Elections Supervisory Agency says 199 corruption ex-cons registered for regional council elections in 2019

Photo illustration
Photo illustration

Early this month, the General Elections Commission (KPU) officially banned those who have been convicted of corruption from running for public office, despite opposition from parliament and government agencies. A legal challenge to KPU’s ban seems inevitable, and it looks like many corruption ex-cons are banking on the hope that it will be repealed as hundreds have registered to run for regional councils (DPRD) in 2019.

According to the Elections Supervisory Agency (Bawaslu), 199 politicians have been convicted of corruption have gone through the first steps in registering as canidates for DPRD seats next year.
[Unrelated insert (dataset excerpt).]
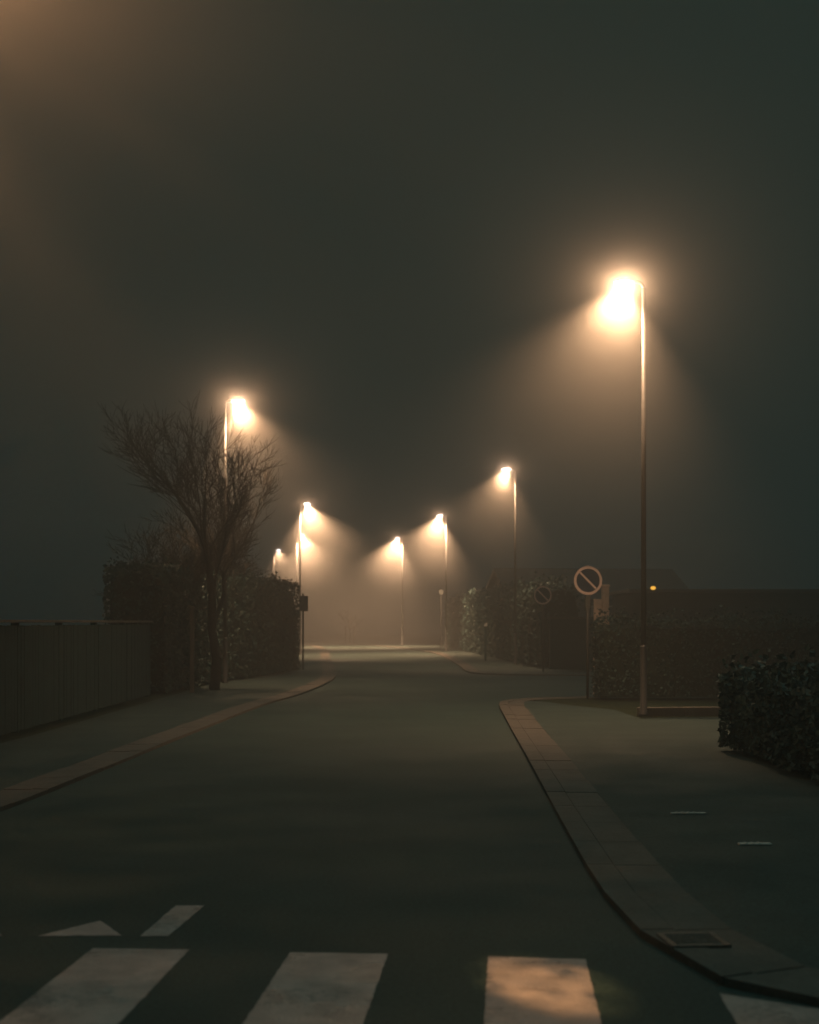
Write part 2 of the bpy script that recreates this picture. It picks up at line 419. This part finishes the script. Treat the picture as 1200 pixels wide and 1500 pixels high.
def grow(bmT, bmC, p, d, L, r, depth, rnd, tips, maxd, up=.12, spread=.55, wiggle=.16, lim=2):
    seg = 4 if depth < 3 else 3
    n = 7 if depth < 2 else (5 if depth < 3 else 3)
    cur = Vector(p); dd = Vector(d).normalized(); rr = r
    tgt = bmT if depth < lim else bmC
    for k in range(seg):
        dd = (dd + Vector((rnd.gauss(0, wiggle), rnd.gauss(0, wiggle), rnd.gauss(0, wiggle) + up * .35))).normalized()
        nx = cur + dd * L / seg; nr = rr * (.86 if depth else .9)
        tube(tgt, cur, nx, rr, nr, n)
        cur = nx; rr = nr
        if depth < maxd and (k > 0 or depth > 0):
            for _ in range(1 if depth < 2 else rnd.choice(FORK)):
                a = rnd.uniform(0, 2 * math.pi); side = Vector((math.cos(a), math.sin(a), rnd.uniform(-.1, .5)))
                nd = (dd * (1 - spread) + side * spread).normalized()
                grow(bmT, bmC, cur, nd, L * rnd.uniform(.5, .75), max(.007, rr * .55), depth + 1, rnd, tips, maxd, up, spread, wiggle, lim)
    tips.append(cur.copy())
    if depth < maxd:
        grow(bmT, bmC, cur, dd, L * .62, rr * .8, depth + 1, rnd, tips, maxd, up, spread, wiggle, lim)

FORK = (1, 2, 2)
def bare_tree(loc, H, seed, label, maxd=4, group=None, name='bare_tree', lean=(0, 0), r=None, spread=.55, fork=(1, 2, 2)):
    global FORK
    FORK = fork
    rnd = random.Random(seed); t = empty(name, loc, label, 'tree', group)
    bt, bc = bmesh.new(), bmesh.new(); tips = []
    grow(bt, bc, (0, 0, 0), (lean[0], lean[1], 1), H * .42, r or H * .018, 0, rnd, tips, maxd, spread=spread)
    obj('trunk', bt, M['bark'], t, True); obj('crown', bc, M['twig'], t)
    return t

def hedge(name, line, w, h, label, leaves, seed, size=.07, cat='hedge', rough=.10, group=None):
    """line: centre line points; a clipped hedge with a leafy, uneven outer shell and stems inside"""
    rnd = random.Random(seed)
    t = empty(name, (line[0][0], line[0][1], .1), label, cat, group)
    o = Vector((line[0][0], line[0][1], 0))
    P = [Vector((*p, 0)) - o for p in line]
    seg = [(P[i], P[i + 1]) for i in range(len(P) - 1)]
    tot = sum((b - a).length for a, b in seg)
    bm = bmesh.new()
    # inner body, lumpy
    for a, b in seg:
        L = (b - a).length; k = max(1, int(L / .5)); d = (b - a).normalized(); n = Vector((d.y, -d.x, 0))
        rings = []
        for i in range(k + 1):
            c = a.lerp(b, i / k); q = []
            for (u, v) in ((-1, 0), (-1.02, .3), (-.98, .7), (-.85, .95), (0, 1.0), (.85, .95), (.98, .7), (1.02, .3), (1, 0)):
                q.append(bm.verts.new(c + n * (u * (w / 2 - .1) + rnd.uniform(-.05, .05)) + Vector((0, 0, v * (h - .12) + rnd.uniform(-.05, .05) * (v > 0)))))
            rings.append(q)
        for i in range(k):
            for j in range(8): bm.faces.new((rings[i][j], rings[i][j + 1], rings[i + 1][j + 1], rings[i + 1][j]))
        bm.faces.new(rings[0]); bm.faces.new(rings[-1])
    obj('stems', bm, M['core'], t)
    bm = bmesh.new()
    ph = [rnd.uniform(0, 6.3) for _ in range(6)]
    for _ in range(leaves):
        s = rnd.uniform(0, tot)
        for a, b in seg:
            L = (b - a).length
            if s <= L: break
            s -= L
        d = (b - a).normalized(); n = Vector((d.y, -d.x, 0)); c = a + d * min(s, L)
        lump = rough * (math.sin(c.length * 2.1 + ph[0]) + .7 * math.sin(c.length * 5.3 + ph[1]) + .5 * math.sin(c.length * 11 + ph[2])) * .5
        per = rnd.uniform(0, 2 * h + w)
        jit = abs(rnd.gauss(0, .06))
        if per < h: p = c - n * (w / 2 - jit + lump * .6) + Vector((0, 0, per))
        elif per < h + w: p = c + n * (per - h - w / 2) + Vector((0, 0, h - jit + lump + rnd.random() ** 6 * .25))
        else: p = c + n * (w / 2 - jit + lump * .6) + Vector((0, 0, per - h - w))
        leaf(bm, p, size * rnd.uniform(.7, 1.4), rnd)
    for a, b in ((seg[0][0], seg[0][1]), (seg[-1][1], seg[-1][0])):     # end faces
        d = (a - b).normalized(); n = Vector((d.y, -d.x, 0))
        for _ in range(int(leaves * w / tot * .5)):
            leaf(bm, a + d * rnd.gauss(0, .05) + n * rnd.uniform(-w / 2, w / 2) + Vector((0, 0, rnd.uniform(0, h))), size * rnd.uniform(.7, 1.4), rnd)
    obj('foliage', bm, M['leaf'], t)
    return t

hedge('tall_hedge', [(-6.3, 31.5), (-6.0, 37.5), (-4.40, 45.6)], 1.5, 2.85, 'tall dense hedge ending in a square corner beside the left street lamps', 26000, 5, .09, rough=.12)
hedge('garden_hedge', [(14, 33), (14.2, 31.8)], .8, 1.6, 'low hedge', 10, 6) if False else None
hedge('clipped_hedge', [(4.02, 29.25), (5.6, 29.3), (12, 29.8)], .9, 1.64, 'eye level clipped hedge behind the nearer no parking sign', 12000, 7, .06)
hedge('dark_hedge', [(4.85, 17.6), (5.2, 7.0)], 1.7, .92, 'low dark hedge at the right edge of the picture, nearest to the zebra crossing', 20000, 8, .07, rough=.14)
hedge('shrub_hedge', [(5.4, 49), (4.75, 60), (3.9, 78), (3.3, 96)], 1.5, 2.9, 'long uneven hedge along the far right pavement below the distant lamps', 24000, 9, .12, rough=.45)
hedge('boundary_hedge', [(-6.4, 58), (-7.3, 74), (-9.2, 92), (-13, 112)], 1.2, 1.3, 'low distant hedge curving left behind the far pavement', 9000, 10, .12)

bare_tree((-4.75, 33.2, .03), 7.5, 13, 'large bare tree whose twigs cross the lit pole of the left street lamp', 5, 'bare trees over the left hedge', lean=(.06, 0), spread=.36, fork=(1, 1, 2))
bare_tree((-6.2, 35.0, .03), 4.8, 22, 'bare tree at the left of the larger one, fading into the dark', 5, 'bare trees over the left hedge', spread=.42, fork=(1, 1, 2))
bare_tree((-5.7, 42.5, .1), 4.9, 37, 'small bare tree behind the corner of the tall hedge', 5, 'bare trees over the left hedge', spread=.55)
st = empty('staked_sapling', (-4.55, 104, .1), 'thin young tree between two stakes far off in the middle of the bright fog', 'sapling')
rnd = random.Random(4); bt, bc = bmesh.new(), bmesh.new(); tips = []
grow(bt, bc, (0, 0, 0), (0, 0, 1), 1.2, .04, 0, rnd, tips, 3, spread=.5)
obj('trunk', bt, M['bark'], st); obj('crown', bc, M['twig'], st)
for s_ in (-1, 1):
    bm = bmesh.new(); tube(bm, (s_ * .32, 0, 0), (s_ * .32, 0, 1.3), .04, .04, 8, True); obj('stake', bm, M['bark'], st)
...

Thirty of them have registered at the provincial level, along with 148 at the regency level and 21 at the city level.

“As things stand, the numbers are the result of monitoring that’s still being validated and verified,” Bawaslu official Mochammad Afifudin told CNN Indonesia yesterday.

Bawaslu did not reveal the individual identities of the ex-cons but said that the provinces with the largest number of registrations is Jambi with nine. One has registered in Jakarta.

Those registering for legislative seats will still have to go through numerous verification processes over the next few months. The KPU will announce the list of officially registered legislative candidates on September 20, taking into account the ban in order to prevent corruption convicts from running for office.

Before KPU enacted the ban, corruption convicts who had been sentenced to less than five years in prison had been allowed to run as long as they met an ambiguous requirement to declare their criminal history to the voting public.

The first elections the new regulation will apply to will be those taking place in April 2019, assuming it can stand up to the coming legal challenges. In previous meetings between KPU representatives and reps from the House of Representatives (DPR) to discuss the regulations, legislators fiercely protested on the grounds that it ran contrary to current laws and even argued that it was a violation of human rights (the rights of the convicted corruptors that is).

Somewhat surprisingly, Bawaslu and even President Joko Widodo’s Home Affairs Ministry (Kemendagri) opposed the KPU’s plan on those same grounds. But KPU officials have pushed through the regulation anyways, arguing that they had a strong legal basis for it (corruption convicts are already legally barred from running as presidential and vice presidential candidates) and were ready for it to be challenged in court.